Un point de vue qui n’est pas partagé par Nathalie Bourras qui, au contraire, se dit « ravie qu’on puisse discuter, à gauche, du statut de la Corse ». Et elle assure qu’« il y a des autonomistes qui ont voté pour Mélenchon à la présidentielle. On ne peut pas laisser ce débat aux seuls autonomistes. »
Irréductible singularité corse
Même si LFI ne soutient officiellement aucune liste lors de ce scrutin, on peut s’interroger sur la pertinence politique d’un tel rapprochement entre « le plus jacobin des jacobins », comme certains Corses appellent Mélenchon, et des autonomistes qui, par essence, ne sont pas les plus fervents adeptes de la République une et indivisible.
Manuel Bompard développe : « On ne se retrouve pas dans l’offre politique qui existe et on ne peut pas passer à côté du fait que la colère populaire s’exprime dans la démarche autonomiste. Ça ne veut pas dire qu’il faut faire des listes communes, mais prendre en compte ces revendications dans ce qui serait une autre forme de rassemblement en Corse ».
À quoi ses détracteurs "insoumis" ne manquent pas de souligner que Mélenchon peut, au nom de la France insoumise, discuter avec les nationalistes, mais la Corse insoumise, elle, n’a pas le droit de décider et doit de contenter d’obtempérer…

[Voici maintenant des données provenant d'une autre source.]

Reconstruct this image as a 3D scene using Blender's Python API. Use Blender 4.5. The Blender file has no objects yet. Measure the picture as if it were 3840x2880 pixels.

Une chose est sûre : en Corse, les modèles classiques, ni même l’Union de la gauche, n’ont jamais fonctionné. Un particularisme politique bien ancré dans une histoire et une géographie dont chacun doit tenir compte car, comme le dit Jacques Casamarta : « Les décisions qui concernent la Corse ne se prendront pas à Paris. Si, en 1943, les résistants avaient attendu les ordres de Paris, il n’y aurait pas eu l’insurrection ».